Posted Oct 25, 2010 19:30 UTC (Mon) by nix (subscriber, #2304) [Link]

That is truly ridiculous. A whole notification daemon, running all the time and reporting on the completion of cheap operations as well as expensive ones, to cover something that could be equally handled by *ringing a bell* when the expensive operation completes?! Talk about utterly pointless bloat.

(Not that git or hg bother to ring bells when expensive operations complete, because even massive tree clones in both of these tools take a fraction of the time they take in bzr.)

New releases from MySQL descendants Drizzle and MariaDB

Posted Oct 27, 2010 17:32 UTC (Wed) by brian@tangent.org (guest, #70860) [Link]

Hi!

Thanks for your comment about unix socket support. I went on and added a plugin last night so that Drizzle will handle the MySQL UNIX Socket protocol. It will be in the next beta.

As far VCS goes, my personal take on this is that they are all the same (assuming that they are distributed!). Our choice for BZR is more about Launchpad then the tool itself. LP is a wonderful sit to use and github is just a little too minimalistic. We have also found that users tend to pick up BZR more quickly then GIT, and that GIT support on Windows is really subpar. If someone finds that the feel strongly enough about GIT, I am sure that a mirror could be run.

Cheers,
-Brian

New releases from MySQL descendants Drizzle and MariaDB

Posted Oct 31, 2010 13:08 UTC (Sun) by fjalvingh (guest, #4803) [Link]

Having a branch take 5 hours is horrible, of course, but I wonder if this is standard or an exception? I just branched emacs trunk and got it in 19 minutes. Git is faster, but for an exceptional case (getting a fully new and quite big branch and not yet having a shared repository with parts of it present) I do not think it's unreasonably slow.

I do know some reasons why bazaar is used though, and they have nothing to do with political reasons:

1. The Bazaar user interface (meaning it's command set, and the handling of commands) is way, WAY better than Git's or Mercurial's. It's command set is well thought out; commands do NOT do unexpected things AND do only ONE thing. There are no options that change behavior in unexpected ways.

Commands have good default behavior and are very easy to explain to developers that are not that interested in DVCS' operation.
For people that are used to learn their tools fully and understand every nook and cranny of them this is not important, but it is very important for the "I'm just using it" people. It has a small learning curve, and things do not go wrong often because people quickly learn what's needed- and do not have to learn many things because the tool does lots of things right automatically.

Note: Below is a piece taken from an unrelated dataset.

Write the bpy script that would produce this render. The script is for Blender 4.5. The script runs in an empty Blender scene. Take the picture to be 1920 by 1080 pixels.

2. Bazaar has first-class rename support. Whether this is important depends on what you're developing but in some cases it can be very important. In our case we're using Java and we support multiple versions of the same product. When you refactor Java code the .java source files move all over the directory tree. Bazaar's rename support allows us to refactor our code in newer versions while maintaining the ability to merge fixes and changes from older versions into that refactored code- with remarkably little (usually zero) conflicts and problems.
Not having this means we would effectively be banned from doing any kind of refactoring at all, because we would get merge conflicts all over when merging fixes from older versions upwards.

Bazaar is slower than some other tools on some actions, but most of it is hardly noticeable once you start using things like shared repositories. All base actions are quite fast- at least fast enough not to be noticeably slow. Having a commit finish in 0.02 or 2 seconds is actually not important, even though one is 100x faster.

My biggest "gripe" with bazaar is that it's childs play to functionally (and sometimes technically also) destroy a repository. Some bazaar versions have horrible bugs that will destroy your repository if they are used on it. I've lost all history of work on our main repo's *twice* because of that!!!! And till this day there *still* is NO way to define a repository as "usable by versions x, x and x only". Since distro's like Ubuntu change quickly and so multiple versions of bazaar easily proliferate also it is kind of a timebomb...

Likewise support for things like proper line endings (CR, LF, CRLF) are there in theory, but it's definition is not part of the repository but must be maintained on every user's workstation!?!?! Any user forgetting to configure this properly will slowly destroy the repository with every commit he does- without any way of checking. I do not understand why someone would create such a stupid way of configuring things, but I am flabbergasted that it is not fixed!

A similar problem is related to plugins. Because there is no central "gatekeeper" in bazaar it is often important to have commit-time checks executing /before/ sh*t enters the repository. We for instance scan for proper file encoding (Only UTF-8 where that is allowed; only iso-8859-15 at other places etc), proper source structure (no whitespace at line ends, tab/space usage etc). These kind of checks are often needed because badly configured IDE's can easily save a fully-changed version of a file even though only 1 line was changed- for instance because leading spaces are translated to tabs or v.v.

Bazaar has no way to tell //to a repository// that changes are not allowed unless version x.xx of a plugin is present. So people can forget to install it and commit problems until discovered. Idiocy.

These things alone mean that for us bazaar is fragile, and the repository needs lots of maintenance (several times a year) when someone forgot to follow company guidelines for tool configuration. It's the prime reason why I closely monitor progress on other DCVS's. But the ease of use and the rename support are too important to leave bzr right now.